On the way we picked up Eid, a local artist, in Um el Kheir.  The walls of the gan are now decorated with posters and charts with numbers in Arabic. Huda has added pictures on wooden boards. When we arrived the children, about 20 3 and 4-year-olds sat quietly. Huda showed us that each child has a notebook.

We brought materials for pasting on paper: leaves and sparkles, colors and glue. The only thing we didn't have to bring was sand! We brought the little tables and chairs outside on the newly flattened area, distributed pages and passed out all the materials.  Huda, Eid and Mohammed, the Arabic speakers, explained and we demonstrated, mushing fingers into the glue.

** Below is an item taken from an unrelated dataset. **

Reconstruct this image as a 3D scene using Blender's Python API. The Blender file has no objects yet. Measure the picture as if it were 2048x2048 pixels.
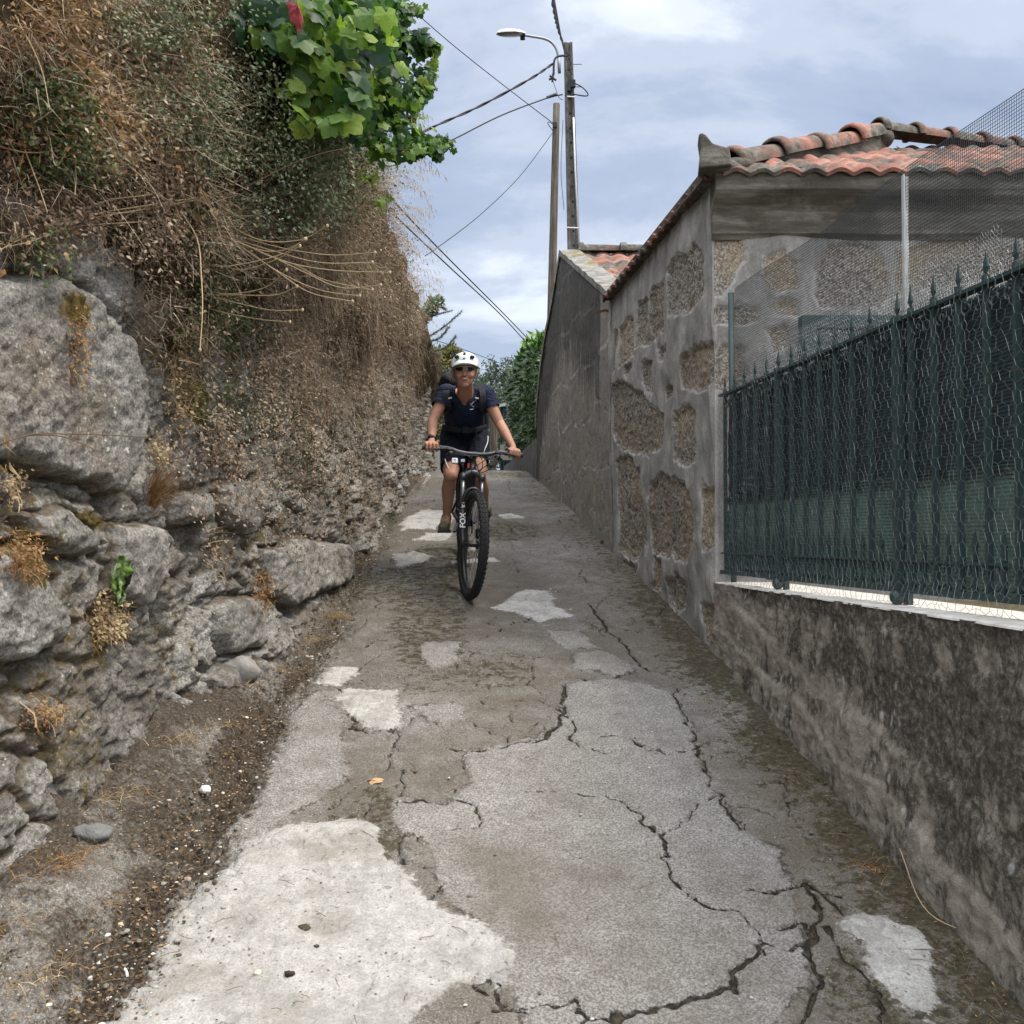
import bpy, math, random
import numpy as np
from mathutils import Vector, Matrix
R = math.radians
random.seed(7); rng = np.random.default_rng(11)
sc = bpy.context.scene
col = sc.collection
# ---------------------------------------------------------------- camera, sky, sun, exposure
F = 2050.0; CAMZ = 1.85; PITCH = R(1.5)
cam = bpy.data.cameras.new('camera'); cam.sensor_width = 36; cam.lens = 36*F/2048
cam.clip_end = 3000; cam.clip_start = 0.05
co = bpy.data.objects.new('camera', cam); col.objects.link(co)
co.location = (0, 0, CAMZ); co.rotation_euler = (R(90)+PITCH, 0, 0)
sc.camera = co
SUN_EL, SUN_ROT = R(60), R(98)          # rotation measured from +Y towards +X
w = bpy.data.worlds.new('World'); sc.world = w; w.use_nodes = True
nt = w.node_tree; nt.nodes.clear()
def wn(t, **k):
    n = nt.nodes.new(t)
    for a, b in k.items(): setattr(n, a, b)
    return n
wo = wn('ShaderNodeOutputWorld'); bg = wn('ShaderNodeBackground'); bg.inputs[1].default_value = 0.1
sky = wn('ShaderNodeTexSky', sky_type='NISHITA', sun_disc=False, sun_elevation=SUN_EL, sun_rotation=SUN_ROT)
tc = wn('ShaderNodeTexCoord'); sep = wn('ShaderNodeSeparateXYZ')
nt.links.new(tc.outputs['Generated'], sep.inputs[0])
def wm(op, a, b=None, c=None):
    n = wn('ShaderNodeMath', operation=op)
    for i, v in enumerate((a, b, c)):
        if v is None: continue
        if hasattr(v, 'links'): nt.links.new(v, n.inputs[i])
        else: n.inputs[i].default_value = v
    return n.outputs[0]
zz = wm('ADD', wm('MAXIMUM', sep.outputs[2], 0.0), 0.22)
cb = wn('ShaderNodeCombineXYZ')
nt.links.new(wm('DIVIDE', sep.outputs[0], zz), cb.inputs[0]); nt.links.new(wm('DIVIDE', sep.outputs[1], zz), cb.inputs[1])
def wnoise(scale, detail, rough, off, dist=0.0, sx=1.0):
    mp = wn('ShaderNodeMapping'); mp.inputs['Location'].default_value = off; mp.inputs['Scale'].default_value = (sx, 1, 1)
    mp.inputs['Rotation'].default_value = (0, 0, R(25))
    nt.links.new(cb.outputs[0], mp.inputs[0])
    n = wn('ShaderNodeTexNoise'); n.inputs['Scale'].default_value = scale; n.inputs['Detail'].default_value = detail
    n.inputs['Roughness'].default_value = rough; n.inputs['Distortion'].default_value = dist
    nt.links.new(mp.outputs[0], n.inputs[0]); return n.outputs[0]
def wramp(f, pts):
    r = wn('ShaderNodeValToRGB'); r.color_ramp.interpolation = 'EASE'
    e = r.color_ramp.elements
    e[0].position, e[0].color = pts[0][0], (*pts[0][1], 1)
    e[1].position, e[1].color = pts[-1][0], (*pts[-1][1], 1)
    for p, c in pts[1:-1]:
        x = e.new(p); x.color = (*c, 1)
    nt.links.new(f, r.inputs[0]); return r.outputs[0]
n1 = wnoise(2.1, 8, 0.58, (3.1, 7.7, 0), 0.25, 0.75)
n2 = wnoise(0.8, 3, 0.5, (11.0, 2.0, 0), 0.0)
f = wm('MULTIPLY_ADD', n2, 0.40, wm('MULTIPLY', n1, 0.66))
ccol = wramp(f, [(0.38, (1.5, 1.85, 2.6)), (0.48, (1.95, 2.3, 3.0)), (0.56, (2.6, 2.9, 3.5)), (0.64, (3.7, 4.0, 4.5)), (0.73, (5.6, 5.7, 6.0))])
mx = wn('ShaderNodeMix', data_type='RGBA'); mx.inputs[0].default_value = 0.93
nt.links.new(sky.outputs[0], mx.inputs[6]); nt.links.new(ccol, mx.inputs[7])
zen = wn('ShaderNodeMapRange', interpolation_type='SMOOTHSTEP'); nt.links.new(sep.outputs[2], zen.inputs[0])   # overcast zenith, boosted above the frame as added fill light
zen.inputs[1].default_value = 0.45; zen.inputs[2].default_value = 0.95; zen.inputs[3].default_value = 1.0; zen.inputs[4].default_value = 3.4
beh = wn('ShaderNodeMapRange', interpolation_type='SMOOTHSTEP'); nt.links.new(sep.outputs[1], beh.inputs[0])    # unseen sky behind the viewer brightened too, added as fill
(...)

At the beginning it went slowly, but the project soon caught on and the kids produced some happy and creative pictures. In the end we passed out chocolates. Next time we will bring materials for them to make pictures on stones – another locally available product. What is missing in the gan is a locked cabinet to store all the materials we bring in.

It would be nice if we had someone with training who could work with Huda to develop a regular program for the kids, and she in turn could train other teachers in the area. The nursery school has no bathroom unit, no storage facilities and no gate or fence.(Huda managed to pull in a hose from a water source so the kids can wash their hands.) The Palestinian Authority only assists in the funding of elementary and high school.  Israel provides no such assistance at all. UNRWA is willing to fund building and renovations but not maintenance, thus we have applied for additional funding for these basic needs. Huda's salary comes from the funds we received from the British Shalom-Salaam Trust and from the contributions of members of Machsom Watch. In the meantime we do what we can.

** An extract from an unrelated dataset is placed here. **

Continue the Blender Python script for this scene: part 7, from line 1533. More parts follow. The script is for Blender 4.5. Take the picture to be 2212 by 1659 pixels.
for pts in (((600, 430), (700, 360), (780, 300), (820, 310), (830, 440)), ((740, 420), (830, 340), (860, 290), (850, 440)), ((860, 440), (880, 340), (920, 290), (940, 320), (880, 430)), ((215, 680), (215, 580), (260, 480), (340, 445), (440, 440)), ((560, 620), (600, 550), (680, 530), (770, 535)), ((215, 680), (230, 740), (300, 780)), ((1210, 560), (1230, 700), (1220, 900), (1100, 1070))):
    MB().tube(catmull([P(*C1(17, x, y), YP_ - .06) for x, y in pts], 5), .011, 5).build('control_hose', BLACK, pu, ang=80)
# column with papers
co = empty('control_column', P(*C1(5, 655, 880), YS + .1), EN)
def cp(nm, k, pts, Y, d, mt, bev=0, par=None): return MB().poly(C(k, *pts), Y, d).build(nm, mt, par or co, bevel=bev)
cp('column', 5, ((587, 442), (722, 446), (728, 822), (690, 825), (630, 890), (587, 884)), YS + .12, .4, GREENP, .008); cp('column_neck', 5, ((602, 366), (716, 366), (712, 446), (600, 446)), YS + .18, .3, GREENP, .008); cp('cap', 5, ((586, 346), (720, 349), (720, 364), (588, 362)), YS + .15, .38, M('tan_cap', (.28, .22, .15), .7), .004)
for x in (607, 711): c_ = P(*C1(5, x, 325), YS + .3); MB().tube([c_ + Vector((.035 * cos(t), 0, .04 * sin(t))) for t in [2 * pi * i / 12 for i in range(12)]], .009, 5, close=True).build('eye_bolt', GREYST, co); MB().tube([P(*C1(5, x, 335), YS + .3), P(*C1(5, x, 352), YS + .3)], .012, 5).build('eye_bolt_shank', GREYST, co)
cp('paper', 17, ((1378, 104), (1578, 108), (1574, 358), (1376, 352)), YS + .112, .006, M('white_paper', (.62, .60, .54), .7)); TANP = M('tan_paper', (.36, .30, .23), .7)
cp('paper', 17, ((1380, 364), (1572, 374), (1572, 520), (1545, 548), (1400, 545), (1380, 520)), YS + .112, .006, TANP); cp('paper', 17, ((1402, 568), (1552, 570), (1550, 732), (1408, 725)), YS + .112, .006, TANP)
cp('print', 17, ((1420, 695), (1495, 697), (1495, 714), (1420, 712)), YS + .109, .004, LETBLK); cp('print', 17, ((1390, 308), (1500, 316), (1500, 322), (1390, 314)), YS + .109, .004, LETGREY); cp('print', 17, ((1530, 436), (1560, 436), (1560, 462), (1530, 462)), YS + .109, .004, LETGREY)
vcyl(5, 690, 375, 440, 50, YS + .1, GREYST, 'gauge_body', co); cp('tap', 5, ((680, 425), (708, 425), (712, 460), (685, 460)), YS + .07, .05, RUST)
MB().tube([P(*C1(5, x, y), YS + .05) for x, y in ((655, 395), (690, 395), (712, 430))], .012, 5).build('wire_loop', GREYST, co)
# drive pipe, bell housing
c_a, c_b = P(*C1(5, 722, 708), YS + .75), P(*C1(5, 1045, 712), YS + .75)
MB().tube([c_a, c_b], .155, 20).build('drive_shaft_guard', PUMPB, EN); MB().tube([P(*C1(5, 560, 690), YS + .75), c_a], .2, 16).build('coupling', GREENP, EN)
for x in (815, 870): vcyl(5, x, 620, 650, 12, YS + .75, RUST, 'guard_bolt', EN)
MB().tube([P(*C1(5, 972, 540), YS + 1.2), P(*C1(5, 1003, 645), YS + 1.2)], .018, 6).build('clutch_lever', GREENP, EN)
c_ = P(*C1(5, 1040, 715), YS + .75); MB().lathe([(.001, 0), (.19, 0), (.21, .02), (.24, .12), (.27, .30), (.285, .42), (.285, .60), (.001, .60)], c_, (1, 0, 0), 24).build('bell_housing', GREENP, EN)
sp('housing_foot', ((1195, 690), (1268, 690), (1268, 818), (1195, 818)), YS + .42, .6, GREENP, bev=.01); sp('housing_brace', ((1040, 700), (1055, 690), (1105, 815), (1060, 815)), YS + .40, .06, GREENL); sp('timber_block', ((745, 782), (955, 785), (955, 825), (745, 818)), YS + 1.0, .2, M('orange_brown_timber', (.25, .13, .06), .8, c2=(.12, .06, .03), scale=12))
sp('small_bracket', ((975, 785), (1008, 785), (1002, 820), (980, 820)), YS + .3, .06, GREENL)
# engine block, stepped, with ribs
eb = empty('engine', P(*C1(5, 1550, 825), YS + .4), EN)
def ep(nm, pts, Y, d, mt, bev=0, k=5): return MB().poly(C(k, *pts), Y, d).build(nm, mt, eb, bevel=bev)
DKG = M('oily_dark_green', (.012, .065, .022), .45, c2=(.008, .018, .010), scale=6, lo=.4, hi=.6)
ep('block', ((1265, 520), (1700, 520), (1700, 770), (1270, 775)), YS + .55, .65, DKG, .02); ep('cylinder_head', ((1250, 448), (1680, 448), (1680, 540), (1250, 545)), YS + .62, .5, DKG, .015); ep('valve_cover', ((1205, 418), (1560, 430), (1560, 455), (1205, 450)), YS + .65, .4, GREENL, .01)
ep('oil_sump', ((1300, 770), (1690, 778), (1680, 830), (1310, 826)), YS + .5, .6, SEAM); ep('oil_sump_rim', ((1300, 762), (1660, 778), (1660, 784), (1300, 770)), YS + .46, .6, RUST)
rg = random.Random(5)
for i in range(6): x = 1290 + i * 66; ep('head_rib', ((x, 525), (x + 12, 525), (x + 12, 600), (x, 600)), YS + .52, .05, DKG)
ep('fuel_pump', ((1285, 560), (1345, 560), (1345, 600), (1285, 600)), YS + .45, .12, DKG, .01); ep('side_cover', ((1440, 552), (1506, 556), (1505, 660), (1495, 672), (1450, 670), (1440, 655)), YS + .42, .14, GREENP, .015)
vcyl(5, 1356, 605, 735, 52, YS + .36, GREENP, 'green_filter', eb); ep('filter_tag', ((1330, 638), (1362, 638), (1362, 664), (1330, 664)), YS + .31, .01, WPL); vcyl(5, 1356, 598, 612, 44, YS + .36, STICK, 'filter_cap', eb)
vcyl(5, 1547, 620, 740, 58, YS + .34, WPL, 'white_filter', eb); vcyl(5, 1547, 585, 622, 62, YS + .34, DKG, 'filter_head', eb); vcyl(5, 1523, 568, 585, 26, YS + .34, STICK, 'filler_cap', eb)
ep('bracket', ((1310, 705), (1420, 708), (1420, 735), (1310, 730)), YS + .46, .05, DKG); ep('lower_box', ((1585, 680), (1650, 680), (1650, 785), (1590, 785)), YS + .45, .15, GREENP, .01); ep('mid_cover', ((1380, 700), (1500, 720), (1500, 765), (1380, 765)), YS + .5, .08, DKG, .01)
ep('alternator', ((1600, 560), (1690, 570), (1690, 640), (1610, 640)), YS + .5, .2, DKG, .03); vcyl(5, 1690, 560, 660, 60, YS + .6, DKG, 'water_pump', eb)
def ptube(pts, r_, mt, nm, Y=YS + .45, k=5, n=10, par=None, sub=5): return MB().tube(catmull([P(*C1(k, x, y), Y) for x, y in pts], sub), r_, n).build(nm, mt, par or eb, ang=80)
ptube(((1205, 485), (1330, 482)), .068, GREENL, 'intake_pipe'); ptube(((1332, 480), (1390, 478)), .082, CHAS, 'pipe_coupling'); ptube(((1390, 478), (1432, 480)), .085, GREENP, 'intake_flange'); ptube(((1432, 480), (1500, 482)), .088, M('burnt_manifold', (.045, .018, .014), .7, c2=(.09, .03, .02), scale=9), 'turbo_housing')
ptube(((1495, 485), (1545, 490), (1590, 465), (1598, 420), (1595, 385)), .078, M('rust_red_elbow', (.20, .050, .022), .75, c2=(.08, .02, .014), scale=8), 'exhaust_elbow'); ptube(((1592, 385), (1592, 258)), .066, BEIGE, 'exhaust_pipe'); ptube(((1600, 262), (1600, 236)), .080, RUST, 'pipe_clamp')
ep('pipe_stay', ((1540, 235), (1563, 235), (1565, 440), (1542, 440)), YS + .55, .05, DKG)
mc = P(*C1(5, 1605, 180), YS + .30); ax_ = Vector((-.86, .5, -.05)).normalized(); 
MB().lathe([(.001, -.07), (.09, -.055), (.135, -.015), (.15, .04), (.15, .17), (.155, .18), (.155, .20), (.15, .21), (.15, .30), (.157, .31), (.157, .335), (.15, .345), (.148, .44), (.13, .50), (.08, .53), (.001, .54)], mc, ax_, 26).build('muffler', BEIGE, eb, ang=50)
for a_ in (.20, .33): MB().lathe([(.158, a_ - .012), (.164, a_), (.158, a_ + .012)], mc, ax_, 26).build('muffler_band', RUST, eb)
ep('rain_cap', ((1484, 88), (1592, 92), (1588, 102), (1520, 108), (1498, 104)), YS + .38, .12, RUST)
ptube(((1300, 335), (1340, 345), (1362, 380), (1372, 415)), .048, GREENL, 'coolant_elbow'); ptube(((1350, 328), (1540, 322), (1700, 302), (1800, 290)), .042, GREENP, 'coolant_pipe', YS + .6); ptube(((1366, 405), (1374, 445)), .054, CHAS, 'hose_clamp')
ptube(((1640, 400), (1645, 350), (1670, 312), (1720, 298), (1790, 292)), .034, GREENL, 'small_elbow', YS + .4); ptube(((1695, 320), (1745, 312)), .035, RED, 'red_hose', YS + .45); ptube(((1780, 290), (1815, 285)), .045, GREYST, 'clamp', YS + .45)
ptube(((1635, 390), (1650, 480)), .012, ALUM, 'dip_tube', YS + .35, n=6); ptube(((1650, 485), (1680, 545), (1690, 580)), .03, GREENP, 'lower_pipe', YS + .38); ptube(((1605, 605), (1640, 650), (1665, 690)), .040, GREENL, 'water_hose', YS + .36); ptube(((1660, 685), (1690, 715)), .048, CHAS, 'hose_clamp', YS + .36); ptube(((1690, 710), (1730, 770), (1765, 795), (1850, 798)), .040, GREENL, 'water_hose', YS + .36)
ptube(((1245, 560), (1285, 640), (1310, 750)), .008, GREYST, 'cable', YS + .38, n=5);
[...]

Hatred: As we were leaving, Hagit called to alert us to the fact that structures were being razed in the Palestinian part of Susiya. This is the more remote part. A few weeks ago Palestinian Prime Minister Salaam Fayyad came to the area and promised the residents that the PA would help them build their houses and send building materials.

When we pulled off hwy 317, the road had been blocked by boulders that morning. Bulldozers had not only pulled down the houses but had also broken the water pipe supplying the water to the Jewish settlement of Susiya. We went by foot to the site – everything had been pulled down, tents and stone houses alike. All along the way families were sitting on the ground in shock, sacks of grains torn open and their contents spilling on the ground. Still, they were making tea and offering glasses of tea to all the visitors, which included representatives of the Ecumenical Accompaniment Programme in Palestine and Israel (EAPPI) of the World Council of Churches, the Villages Group and even the PA Ministry of Agriculture.

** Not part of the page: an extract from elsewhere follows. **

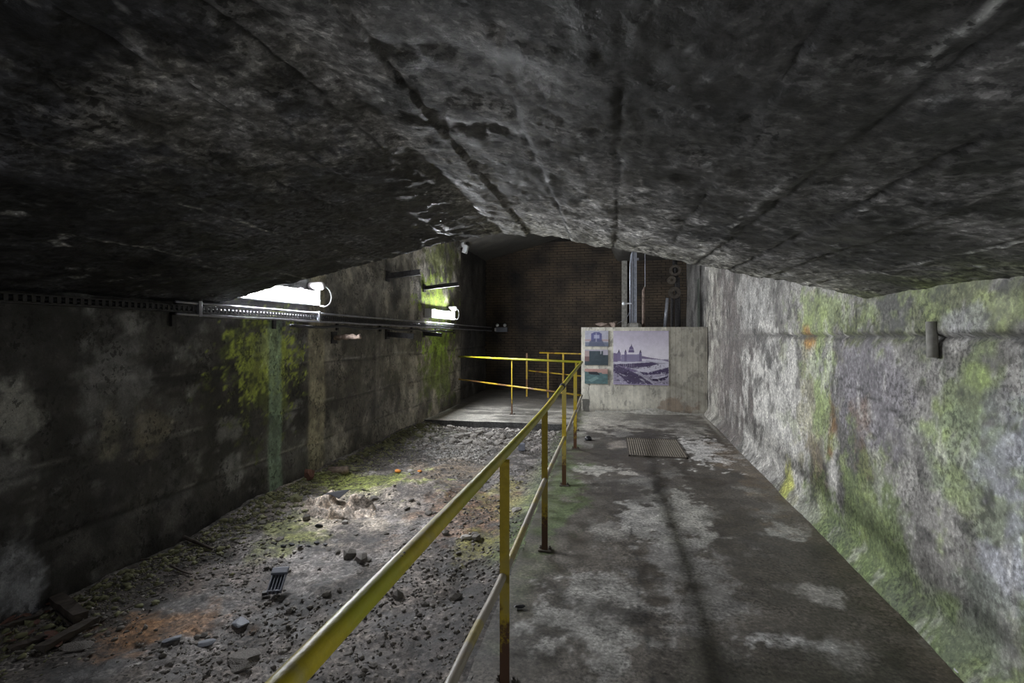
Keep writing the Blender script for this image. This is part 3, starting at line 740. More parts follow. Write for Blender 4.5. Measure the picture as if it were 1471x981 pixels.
# ------------------------------------------------------------------ CONCRETE BLOCK with the photographs
BY = 10.42; BX0 = -.585; BX1 = XR(BY) - .015; BH = 1.775
blk = thing('concrete_block', (.65, BY, 0), 'pale concrete block wall across the far end of the walkway, carrying the photographs', 'block')
Xb, Zb = mesh_grid((BX0, BX1), (0, BH), .012, .012)
C = np.ones(Xb.shape + (3,)) * np.array((.60, .575, .50))
C = C * (.8 + .4 * fbm(Xb * 2, Zb * 2, 501, 6, .6))[..., None] * (.82 + .36 * fbm(Xb * 16, Zb * .6, 502, 4))[..., None]
rt = sst(1.14, 1.16, Xb)
C = mix(C, (.30, .28, .23), rt * .55)
C = mix(C, (.24, .17, .12), blob(Xb, Zb, 1.3, .12, .35, .16, 503) * .7)
C = mix(C, (.20, .19, .17), sst(.62, .70, fbm(Xb * 12, Zb * 5, 504, 5, .65)) * .6)
C = mix(C, (.12, .10, .08), np.exp(-(np.minimum(np.abs(Xb - 1.15), np.abs(Xb - (BX1 - .03))) / .008) ** 2) * .7)
for xs in np.arange(1.22, 1.95, .11): C = mix(C, (.14, .12, .10), np.exp(-((Xb - xs) / .007) ** 2) * .45)
C = mix(C, (.04, .04, .04), np.exp(-((Xb - BX0 - .16 - (fbm(Zb * 5, Zb * 0, 505) - .5) * .05) / .007) ** 2) * ((Zb < .62) | (Zb > BH - .09)) * .85)
C = mix(C, (.05, .05, .05), (np.abs(Xb - BX0 - .1) < .07 + .05 * (fbm(Zb * 6, Xb * 6, 506) - .5)) * (Zb < .26) * .8)
C = mix(C, (.12, .11, .10), sst(.1, .02, Zb) * .5)
Yb_ = np.full_like(Xb, BY) + (fbm(Xb * 3, Zb * 3, 507, 4) - .5) * .008 - .008 * rt
grid('face', np.stack([Xb, Yb_, Zb], -1), C, M['block'], parent=blk, kind=None)
MB().box(((BX0 + BX1) / 2, BY + .8, BH / 2 - .003), (BX1 - BX0 - .004, 1.58, BH - .006)).build('body', M['grey_conc'], blk, bevel=.012)
m = MB(); poly = [(BX0 + .35, 0), (BX0 + 1.0, .05), (BX0 + 1.35, .075), (BX0 + 1.75, .04), (BX1 - .05, .0)]
# mortar fillet at the foot
n = 40; vs = []; fs = []
for k in range(n + 1):
    x = BX0 + .3 + (BX1 - BX0 - .32) * k / n; hgt = .02 + .08 * math.exp(-((x - .9) / .35) ** 2) + rnd.uniform(0, .012)
    vs += [(x, BY + .01, hgt), (x, BY - .06 - hgt * 1.2, -.005)]
    if k: fs.append((2 * k - 2, 2 * k - 1, 2 * k + 1, 2 * k))
MB().add(vs, fs).build('mortar_fillet', M['grey_conc'], blk, smooth=True)

# prints: colour rasters drawn shape by shape
def inpoly(U, V, poly):
    r = np.zeros(U.shape, bool); n = len(poly)
    for i in range(n):
        x0, y0 = poly[i]; x1_, y1_ = poly[(i + 1) % n]
        c = ((y0 > V) != (y1_ > V)) & (U < (x1_ - x0) * (V - y0) / (y1_ - y0 + 1e-9) + x0); r ^= c
    return r
def panel(name, px0, py0, px1, py1, draw, label, n, group=None):
    xa_, za_ = on_y(px0, py0, BY); xb_, zb_ = on_y(px1, py1, BY)
    t_ = thing(name, ((xa_ + xb_) / 2, BY - .01, zb_), label, 'picture', group)
    MB().box(((xa_ + xb_) / 2, BY - .012, (za_ + zb_) / 2), (xb_ - xa_, .012, za_ - zb_)).build('backing_board', M['white'], t_)
    nv = int(n * (za_ - zb_) / (xb_ - xa_))
    U, V = np.meshgrid(np.linspace(0, 1, n), np.linspace(0, 1, nv), indexing='ij')
    Cc = draw(U, V)
    P_ = np.stack([xa_ + U * (xb_ - xa_), np.full_like(U, BY - .0195), za_ + V * (zb_ - za_)], -1)
    grid('print', P_, Cc, M['print'], parent=t_, kind=None, flip=True)
    return t_
def big(U, V):
    x = U * 482 + 380; y = V * 477 + 155
    C = np.ones(U.shape + (3,)) * np.array((.68, .63, .76))
    C = C * (1 - .25 * sst(.5, 0, V) + .12 * fbm(U * 3, V * 3, 601))[..., None]
    C = mix(C, (.88, .86, .90), sst(.1, .5, V) * .5)
    dk = (.05, .035, .09); md = (.20, .16, .28); lt = (.62, .60, .70)
    def p(pts, c, a=1.0):
        nonlocal C
        C = mix(C, c, inpoly(x + (vn(x / 3, y / 3, 9) - .5) * 3, y, pts) * a)
    p([(380, 430), (640, 420), (862, 400), (862, 640), (380, 640)], (.42, .40, .50))            # ground
    p([(630, 375), (700, 390), (800, 405), (862, 412), (862, 425), (630, 400)], md)             # far shore
    p([(380, 350), (415, 355), (420, 430), (380, 430)], md)
    p([(415, 345), (445, 345), (450, 425), (415, 425)], (.22, .19, .32)); p([(421, 345), (430, 315), (439, 345)], dk)
    p([(450, 365), (630, 360), (632, 425), (450, 428)], (.30, .27, .42))                       # main block
    p([(478, 340), (498, 340), (500, 425), (478, 425)], (.20, .17, .30)); p([(480, 340), (488, 315), (496, 340)], dk)
    p([(608, 345), (628, 345), (630, 425), (608, 425)], (.20, .17, .30)); p([(609, 345), (619, 318), (628, 345)], dk)
    p([(512, 345), (565, 345), (560, 312), (552, 295), (540, 286), (528, 295), (520, 312)], (.15, .12, .24)); p([(536, 290), (540, 264), (545, 290)], dk)
    p([(515, 316), (562, 316), (562, 322), (515, 322)], lt, .5)
    win = (np.sin(x * .55) > .3) & (np.sin(y * .42) > -.1) & inpoly(x, y, [(455, 372), (628, 368), (628, 420), (455, 424)])
    C = mix(C, dk, win * .6)
    p([(380, 430), (500, 432), (660, 425), (700, 430), (700, 438), (520, 446), (400, 452)], lt)
    p([(400, 450), (520, 445), (720, 430), (780, 445), (700, 465), (600, 478), (560, 485), (450, 470)], (.09, .07, .14))   # dock basin
    st_ = (np.sin(x * .35) > .2) & inpoly(x, y, [(450, 448), (560, 442), (580, 480), (470, 470)]); C = mix(C, (.35, .32, .42), st_ * .6)
    p([(640, 400), (800, 408), (862, 425), (862, 440), (760, 430), (640, 412)], lt)
    p([(380, 450), (440, 470), (600, 540), (700, 600), (740, 632), (520, 640), (380, 520)], (.10, .08, .15))   # warehouse roofs
    p([(440, 475), (560, 520), (600, 512), (480, 468)], md); p([(430, 530), (480, 545), (500, 560), (450, 548)], lt, .7)
    p([(380, 520), (450, 560), (520, 632), (380, 632)], (.36, .33, .45))
    p([(580, 495), (760, 450), (862, 440), (862, 470), (680, 520), (610, 515)], lt)            # quay
    p([(610, 515), (690, 522), (862, 474), (862, 525), (720, 562), (650, 545)], (.08, .06, .13))
    p([(650, 545), (862, 525), (862, 632), (740, 632)], (.40, .37, .48))
    p([(700, 575), (760, 578), (850, 548), (858, 555), (830, 585), (760, 598), (715, 592)], dk); p([(705, 573), (770, 560), (845, 543), (850, 552), (770, 575)], lt)
    p([(610, 570), (650, 590), (690, 640), (678, 640), (640, 598), (606, 578)], lt, .8); p([(650, 565), (720, 600), (750, 640), (740, 640), (700, 605), (646, 572)], lt, .6)
    C = mix(C, dk, (sst(.60, .66, fbm(U * 26, V * 26, 602, 4, .7)) * (V > .62) * .8)); C = mix(C, lt, (sst(.64, .68, fbm(U * 30 + 5, V * 30, 603, 4, .7)) * (V > .66) * .8))
    C = mix(C, (.45, .38, .60), (sst(.03, .0, V) + sst(.97, 1, V)) * .7)
    return C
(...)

We were taken on a tour of the ruins. We were told that early that morning Israeli "authorities" (the army, border police, etc.) came and told the residents that they have two minutes to vacate the premises and go to the nearby wadi. M. showed them the court document attesting to the fact that the issue is currently in litigation but the "authorized" authorities claimed it was only regarding a cistern. And the cistern, in fact, was left untouched. Even the troughs for the herds were destroyed, all the olive trees were uprooted and taken (stolen) and they even (so it was claimed) killed their dog. Some women were collecting whatever uprooted olive trees were left over and put them in a washtub. There was nothing to say and we left a bit too quickly, but Mohammed had other Machsom Watch duties to attend to.